Manila's rubbish woes pile up to a crisis

Dump trucks are rolling to clear the roads of garbage after a dump is reopened, but the breakdown of a basic municipal service spells trouble

MANILA — On an eight-lane highway leading to the House of Representatives, mounds of rubbish packed in colourful plastic bags have been piling up since the start of the new year.

While they appear in cheerful shades of the rainbow — red, yellow, red, green, blue — the bulging bags of rubbish spilling along highways and streets reflect a metropolis caught in a garbage anarchy.

For the legislators who report daily to Congress in their air-conditioned cars, passing through the flanks of garbage is but an optical or traffic inconvenience.

But to ordinary people commuting to work in open jeepneys, the city’s main mode of public transportation, the stinking garbage poses a health hazard.

Already, the health department has warned of a possible epidemic outbreak.

In an emergency meeting on Friday night, Mr Estrada finally intervened in the garbage impasse and issued an order to Metro Manila officials to reopen the suburban San Mateo dump.

He also gave officials an ultimatum to clean up the metropolis within 10 days.

With the ultimatum, dump trucks started rolling down the streets before dawn yesterday to collect garbage that had accumulated on highways and along roadsides.

About 100 trucks loaded with garbage headed to the old dump, but hundreds of residents of the scenic mountain towns of Antipolo and San Mateo immediately put up roadblocks to prevent the trucks from dumping the tonnes of rubbish.

Mr Eleazar Casilag, a community leader, said residents would not allow the reopening of the dump.

In December 1998, thousands of residents also put up similar roadblocks to stop garbage dumping.

Metro Manila s 11 million residents generate 6,000 tonnes of garbage every day.

Only 4,000 tonnes are collected. Undisciplined residents dump the rest into rivers and waterways.

Across the metropolis, mounds of garbage have remained uncollected after a local court halted garbage dumping on Semirara island in Central Philippines.

A portion of an abandoned coalmine on the island was developed late last year as a new sanitary landfill for garbage shipped in barges from Metro Manila starting Jan 1 this year.

The old dump in suburban San Mateo was closed last Dec 31.

Noted political analyst Amando Doronila said the garbage problem had reached crisis proportions "even more alarming than the crisis of confidence in President Joseph Estrada,

mainly because its effect is more immediate than the impeachment trial".

‘The growing garbage mountain is the symbol of the complete breakdown of a basic municipal service."

Presidential aide Robert Aventajado said Mr Estrada’s order to reopen the old San Mateo dumpsite was temporary and would last for about a month to give Manila time to prepare alternative dumpsites.

The President made the politically painful decision because he was worried about the health of Metro Manila residents, Mr Aventajado stressed.

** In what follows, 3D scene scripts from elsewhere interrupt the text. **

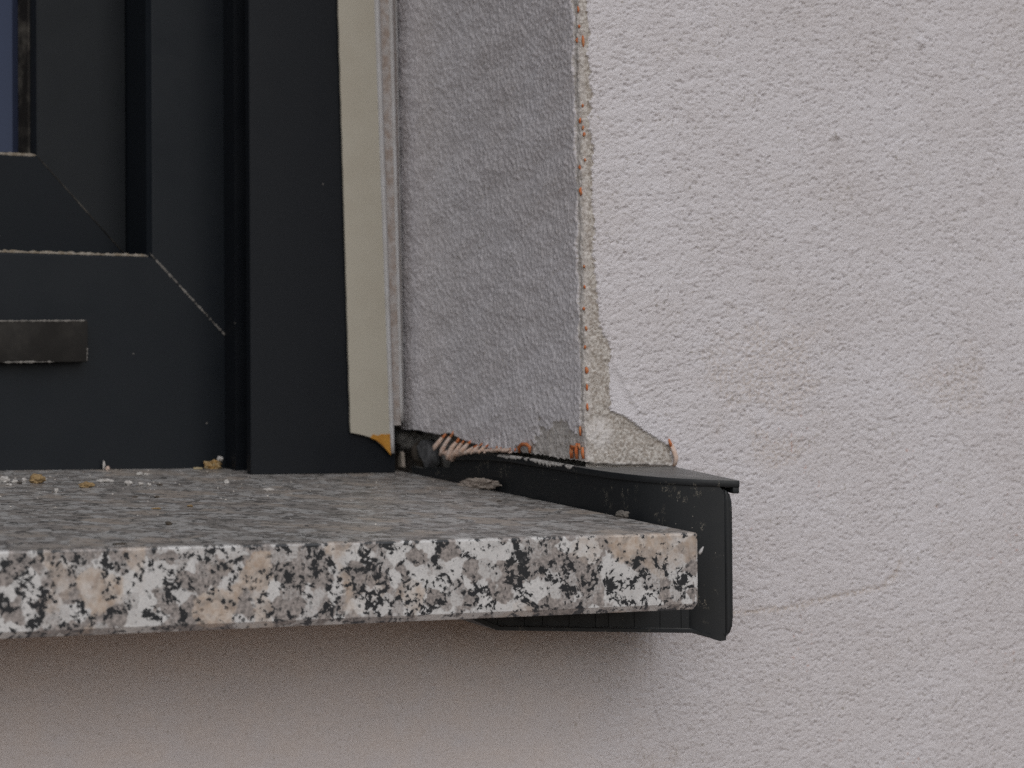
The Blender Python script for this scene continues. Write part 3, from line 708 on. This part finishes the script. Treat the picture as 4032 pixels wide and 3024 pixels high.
# smeared plaster left on the flange edge
def smearp(pts, mat=M_CRUMB):
    V, F = [], []
    for i, (y, a, c) in enumerate(pts):
        x = float(np.interp(-y, [-205, -120, -98, -84], [-1.2, -1.1, -.6, .3]))-0.12
        zt = fz(y)
        V += [(x+.9, y, zt+.18), (x-.25, y+.1, zt-.2-a), (x-.3, y, zt-.5-c), (x-.05, y, zt-.8-c)]
        if i: k = (i-1)*4; F += [(k+j, k+4+j, k+5+j, k+1+j) for j in range(3)]
    return mesh('plaster_smear', V, F, mat, cap, True)
def smr(y0, y1, n=26, amp=1.3):
    return smearp([(y0+(y1-y0)*i/n, 0.5*random.random(), (amp*random.random()+.1)*math.sin(math.pi*min(max(i/n, .06), .94))) for i in range(n+1)])
smr(160, 139, 24, .9); smr(131, 104, 34, 1.5); smr(101.5, 96, 12, 1.3); smr(136, 133, 6, .8)

# ------------------------------------------------------------------ rubble in the open joint behind the cap
def blob(name, c, r, mat, parent=None, seed=0, sub=3, rough=0.35, rot=0.0, flat=True, freq=1.3):
    bm = bmesh.new(); bmesh.ops.create_icosphere(bm, subdivisions=sub, radius=1.0)
    rs = random.Random(seed); offs = [Vector((rs.uniform(-9, 9), rs.uniform(-9, 9), rs.uniform(-9, 9))) for _ in range(3)]
    from mathutils import noise as mn
    for v in bm.verts:
        p = v.co.copy(); d = 1+rough*mn.noise(p*freq+offs[0])+rough*0.6*mn.noise(p*freq*2.3+offs[1])+rough*0.35*mn.noise(p*freq*5+offs[2])
        p *= d; v.co = Vector((p.x*r[0], p.y*r[1], p.z*r[2]))
    bmesh.ops.rotate(bm, verts=bm.verts, cent=(0, 0, 0), matrix=Matrix.Rotation(rot, 3, 'Z'))
    for v in bm.verts: v.co = (v.co+Vector(c))*MM
    me = bpy.data.meshes.new(name); bm.to_mesh(me); bm.free(); me.materials.append(mat)
    if not flat: me.polygons.foreach_set('use_smooth', [True]*len(me.polygons))
    return link(bpy.data.objects.new(name, me), parent)
bed = blob('joint_filling', (20, 246, 34), (9, 36, 15), M_RUBBLE, wall, 3, 4, 0.4, 0, False, 2.0)
tag(bed, 'dark broken joint filling in the gap below the reveal')
box('cavity_back', (14, 180, 10), (20, 290, 60), M_RUBBLE, wall)
tag(blob('mortar_lump', (7.5, 264, 36), (5, 9, 5.5), M_RUBBLE, None, 12, 3, .6, .2, False), 'dark grey mortar lump in the open joint beside the yellow patch', 'rubble')
sw = extrude('stone_wedge', [(247, 35), (243, 37.5), (237.5, 36), (234, 31.5), (235.5, 25.5), (239, 22.2), (241.5, 26.5), (246.5, 29)], 0, 3.2, 9, mat_simple('bluish_stone', (0.13, 0.13, 0.135), (0.06, 0.06, 0.065), 3, .95, .5, 1.2), None, 0.9, 1)
for v in sw.data.vertices: v.co += Vector((random.uniform(-.9, .9), random.uniform(-.5, .5), random.uniform(-.5, .5)))*MM
tag(sw, 'bluish grey stone wedged in the joint between lump and hanging threads', 'rubble')
tag(blob('mortar_lump', (8.5, 252, 31), (4.5, 7, 6), mat_simple('brown_mortar', (0.12, 0.10, 0.085), (0.07, 0.06, 0.05), 4, .9, .2, 1), None, 19, 3, .35, .1, False), 'brownish mortar lump in the middle of the open joint', 'rubble')
ch = extrude('plaster_chip', [(258.6, 24.4), (254.0, 24.2), (255.0, 31.6), (256.6, 31.8), (258.8, 28.6)], 0, -1.2, 0.6, mat_simple('chip', (0.36, 0.31, 0.27), (0.30, 0.26, 0.22), 3), None, 0.3, 1)
tag(ch, 'pale upright plaster chip standing in the joint below the yellow patch', 'plaster chip')

# ------------------------------------------------------------------ crumbs on the sill
def on(x, y): return SL*y
def crumb(name, x, y, r, mat, seed, label, cat='crumb', rot=0.0, rough=.4, sub=2, group=None, lift=0.75, frq=1.3):
    o = blob(name, (x, y, on(x, y)+r[2]*lift), r, mat, None, seed, sub, rough, rot, True, frq)
    return tag(o, label, cat, group)
W, T_, K = M_CRUMB, M_TAN, M_DARKC
crumb('plaster_crumb', -204.6, 226, (2.4, 2.2, 1.7), W, 1, 'largest round white plaster crumb at the left end of the sill', sub=3)
crumb('plaster_crumb', -200.6, 224, (1.4, 1.2, 0.9), W, 2, 'small white crumb touching the right of the largest white crumb')
crumb('grit', -199.4, 221, (1.1, 1.0, 0.5), K, 3, 'dark grit between white crumb and pointed white crumb at left')
crumb('plaster_crumb', -206.4, 214, (1.4, 1.6, 0.6), W, 31, 'flat white flake cut by the left picture edge in front of the crumbs')
crumb('plaster_crumb', -195.6, 226.5, (1.0, 1.0, 1.2), W, 4, 'pointed little white crumb just left of the tan lump')
crumb('mortar_crumb', -191.2, 222.5, (3.4, 3.0, 2.2), T_, 5, 'large tan mortar lump, the biggest crumb on the sill', sub=3)
crumb('plaster_crumb', -184.0, 233, (0.9, 0.9, 0.9), W, 6, 'tiny white crumb right behind the large tan lump')
crumb('plaster_crumb', -196.2, 184, (1.05, 1.05, 1.0), W, 7, 'single round white crumb lying in front of the tan lump')
crumb('mortar_crumb', -176.5, 202, (3.3, 2.2, 1.3), T_, 8, 'flat brown mortar crumb right of the tan lump', sub=3)
crumb('plaster_crumb', -161.0, 222, (3.9, 1.6, 0.85), W, 9, 'long flat white plaster flake right of the brown crumb', sub=3, rot=.1)
crumb('plaster_crumb', -155.2, 209, (1.8, 1.3, 1.2), W, 10, 'jagged plaster crumb in front of the long white flake', rough=.55)
crumb('plaster_crumb', -134.2, 250, (1.7, 1.2, 0.9), W, 11, 'white double crumb nearest the window frame, its left half')
crumb('plaster_crumb', -130.6, 250.5, (1.5, 0.9, 0.6), W, 12, 'white double crumb nearest the window frame, its right half')
crumb('plaster_crumb', -150.6, 206, (1.5, 1.2, 0.9), W, 13, 'uneven plaster crumb touching a small round white ball')
crumb('plaster_crumb', -147.6, 204, (1.0, 1.0, 0.8), W, 14, 'small round white ball right of the uneven crumb')
crumb('grit', -142.0, 206, (1.5, 1.2, 0.35), K, 15, 'thin dark grit flake right of the white ball')
crumb('plaster_crumb', -139.6, 276, (0.9, 0.7, 1.1), M_PINK, 16, 'tiny pale crumb leaning against the foot of the window frame')
crumb('plaster_flake', -140.6, 278, (0.6, 0.4, 2.0), W, 17, 'tiny upright white splinter at the foot of the window frame', lift=1.0)
crumb('plaster_crumb', -109.6, 209, (1.3, 1.1, 1.1), W, 18, 'squarish white crumb midway between yellow foam and rail')
crumb('plaster_crumb', -104.4, 176, (2.3, 1.3, 0.8), W, 19, 'oval white crumb in front of the guide rail, rightmost white one', sub=3)
crumb('foam_scrap', -88.0, 276.5, (4.2, 1.8, 2.2), mat_simple('dirty_foam', (0.30, 0.17, 0.05), (0.36, 0.28, 0.17), 1.6, .95, .4, .6), 20, 'yellow foam scrap at the foot of the frame beside the rail', 'foam scrap', .1, .6, 3)
crumb('foam_scrap', -84.2, 277, (1.6, 1.2, 1.3), W, 21, 'white tip sticking out of the yellow foam scrap', 'foam scrap', lift=3.6)
crumb('foam_scrap', -96, 275, (2.2, 1.2, .6), mat_simple('pale_foam', (.42, .34, .2), (.36, .3, .22), 2), 22, 'flat pale yellow foam shred left of the yellow scrap', 'foam scrap')
crumb('grit', -194.5, 63, (1.3, 1.1, 0.7), K, 23, 'black grit in the middle of the sill top')
crumb('grit', -162, 122, (1.2, 1.0, 0.5), T_, 24, 'little brown grit behind the black grit')
crumb('grit', -178.4, 116, (2.0, 1.2, 0.4), T_, 25, 'flat brown streak of grit left of the little brown grit')
crumb('grit', -162.6, 157, (1.2, 1.0, 0.5), K, 26, 'dark grit lying behind the brown streak')
crumb('grit', -170.6, 160, (1.0, .9, .35), K, 32, 'faint dark grit left of the dark grit behind the streak')
crumb('grit', -234.6, 8.5, (2.7, 0.8, 0.4), K, 27, 'black bar-shaped grit on the front arris of the sill', rough=.15)
crumb('grit', -22.5, 120, (1.3, .8, .3), K, 28, 'dark grit on the sill near the end cap')
crumb('plaster_crumb', -3.6, 174, (2.0, 15.5, 2.3), mat_simple('dirty_plaster', (.38, .33, .29), (.27, .22, .19), 2, .95, .4, .6), 29, 'long dirty plaster piece leaning against the black end cap', rot=.05, rough=.55, sub=4, frq=2.6)
crumb('plaster_crumb', -1.8, 54, (1.4, 3.4, 1.5), mat_simple('dusky_plaster', (.2, .18, .16), (.12, .11, .1), 2, .95, .3, .6), 30, 'dusky crumb in the front corner between sill and end cap', rot=.2, rough=.5, sub=3)
sv = tube('splinter', [(0.6, .8, -8.3), (1.6, 1.2, -7.2), (2.9, 1.4, -5.6)], [.5, .7, .25], M_BEAD, None, 6)
tag(sv, 'tiny pale splinter stuck to the right end of the granite front', 'splinter')
# fine dust and grains nobody could count
V, F = [], []
for i in range(420):
    x = random.uniform(-330, -6); y = 278-abs(random.gauss(0, 1))*95
    if y < 6: continue
    r = random.choice((.22, .28, .35, .5))*random.uniform(.7, 1.1); k = len(V); zz = on(x, y)
    a = random.random()*3
    V += [(x+r*math.cos(a+t)*random.uniform(.8, 1.5), y+r*math.sin(a+t), zz-.02) for t in (0, 1.57, 3.14, 4.71)] + [(x, y, zz+r*.8)]
    F += [(k, k+1, k+4), (k+1, k+2, k+4), (k+2, k+3, k+4), (k+3, k, k+4)]
g_ = G('mixed_grains', .95, .2); gc = g_.voro(3.0, out='Color'); g_.color(g_.mix(g_.rng(g_.sep(gc, 0), .3, .6), (.12, .09, .07), (.5, .46, .42)))
tag(mesh('dust_grains', V, F, g_.m, None), 'fine pale and brown grains strewn over the sill top', None, None, 'stuff')
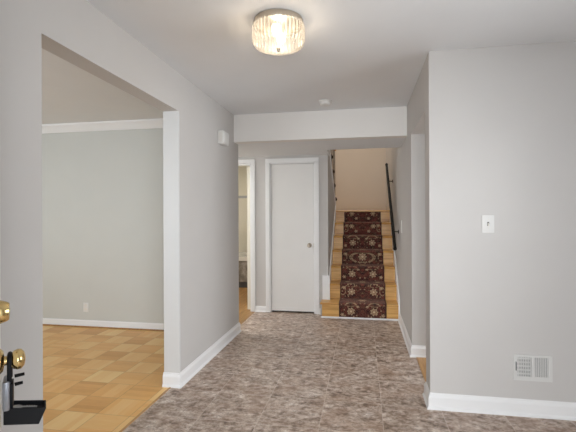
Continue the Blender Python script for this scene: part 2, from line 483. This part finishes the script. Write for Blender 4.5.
HX0, HX1, HZ = -2.25, -1.526, 2.048      # bathroom doorway
struct('wall_back', boxes((-3.3, HX0, YD, YD + 0.12, 0, LOW), (HX0, HX1, YD, YD + 0.12, HZ, LOW), (HX1, DX0, YD, YD + 0.12, 0, LOW),
                          (DX0, DX1, YD, YD + 0.12, DZ, LOW), (DX1, XS, YD, YD + 0.12, 0, LOW)), 'wall_paint')
struct('wall_hall_left', boxes((-3.3, -3.2, YE, YD, 0, LOW)), 'wall_paint')
struct('wall_bathroom', boxes((-3.3, -1.62, 8.2, 8.3, 0, H), (-3.3, -3.2, YD + 0.12, 8.2, 0, H)), 'bath_wall')
struct('wall_bathroom_right', boxes((-1.62, -1.52, YD + 0.12, 8.2, 0, ZTOP)), 'bath_wall')
# beam and lowered ceiling
struct('trim_beam', boxes((XL, XR, YB, YB + 0.12, LOW, H)), 'beam_paint')
struct('ceiling_hall', boxes((-3.3, XL, YE, YD + 0.12, LOW, LOW + 0.06), (XL, XR, YB + 0.12, 5.13, LOW, LOW + 0.06), (XL, XS + 0.02, 5.13, YD + 0.12, LOW, LOW + 0.06)), 'ceiling_paint')
struct('ceiling', boxes((-5.0, 3.3, YF0, 5.13, H, H + 0.08)), 'ceiling_paint')
struct('ceiling_bathroom', boxes((-3.3, -1.62, YD + 0.12, 8.3, H, H + 0.08)), 'ceiling_paint')
# stairwell shell
struct('wall_stair_header', boxes((-1.52, XR, 5.05, 5.13, H + 0.08, ZTOP), (XS + 0.02, XR, 5.07, 5.13, LOW + 0.06, H)), 'stair_wall_paint')
struct('wall_stair_back', boxes((-1.52, XR + 0.12, YBACK, YBACK + 0.1, 0, ZTOP)), 'stair_wall_paint')
struct('ceiling_stair', boxes((-1.62, XR + 0.12, 5.05, YBACK + 0.1, ZTOP, ZTOP + 0.08)), 'ceiling_paint')
# knee wall between the two flights
UPS = 0.64
def zup(y): return ZLAND + 0.12 + (YLAND - y) * UPS
bm = B(); prism(bm, [(XS - 0.06, YD + 0.12, 0), (XS - 0.06, YLAND, 0), (XS - 0.06, YLAND, zup(YLAND) - 0.03), (XS - 0.06, YD + 0.12, zup(YD + 0.12) - 0.03)], (0.06, 0, 0))
struct('wall_stair_left', bm, 'wall_paint')

# ------------------------------------------------------------------ casings, baseboards, crown
def casing(name, x0, x1, z1, w, y, th=0.018):
    bm = B()
    for a, b in ((x0 - w, x0), (x1, x1 + w)):
        bbox(bm, a, b, y - th, y, 0, z1, 0.004)
    bbox(bm, x0 - w, x1 + w, y - th, y, z1, z1 + w, 0.004)
    return struct(name, bm, 'trim_white')
casing('trim_closet_casing', DX0, DX1, DZ, 0.058, YD)
casing('trim_bathroom_casing', HX0, HX1, HZ, 0.056, YD)
bm = B()    # door jamb linings
box(bm, HX1 - 0.016, HX1, YD, YD + 0.12, 0, HZ); box(bm, HX0, HX0 + 0.016, YD, YD + 0.12, 0, HZ); box(bm, HX0, HX1, YD, YD + 0.12, HZ - 0.016, HZ)
struct('trim_bathroom_jamb', bm, 'trim_white')
bm = B()
box(bm, DX0, DX0 + 0.014, YD - 0.002, YD + 0.12, 0, DZ); box(bm, DX1 - 0.014, DX1, YD - 0.002, YD + 0.12, 0, DZ); box(bm, DX0, DX1, YD - 0.002, YD + 0.12, DZ - 0.014, DZ)
struct('trim_closet_jamb', bm, 'trim_white')
bm = B(); box(bm, DX0, DX1, YD + 0.075, YD + 0.10, 0, DZ)
struct('closet_gap_shade', bm, 'dark_gap')  # near-black sheet behind the door, shade of the gaps put in as colour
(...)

Already, officials are considering eight provinces around Metro Manila as alternative dumpsites, but they admit it will take a minimum of eight months to prepare a permanent sanitary landfill.

Compounding the problem of finding an alternative dumpsite was the strong opposition of local officials running for re-election.

They fear losing in the mid-term elections set in May if they offer part of their provinces as dumpsites, Mr Aventajado said.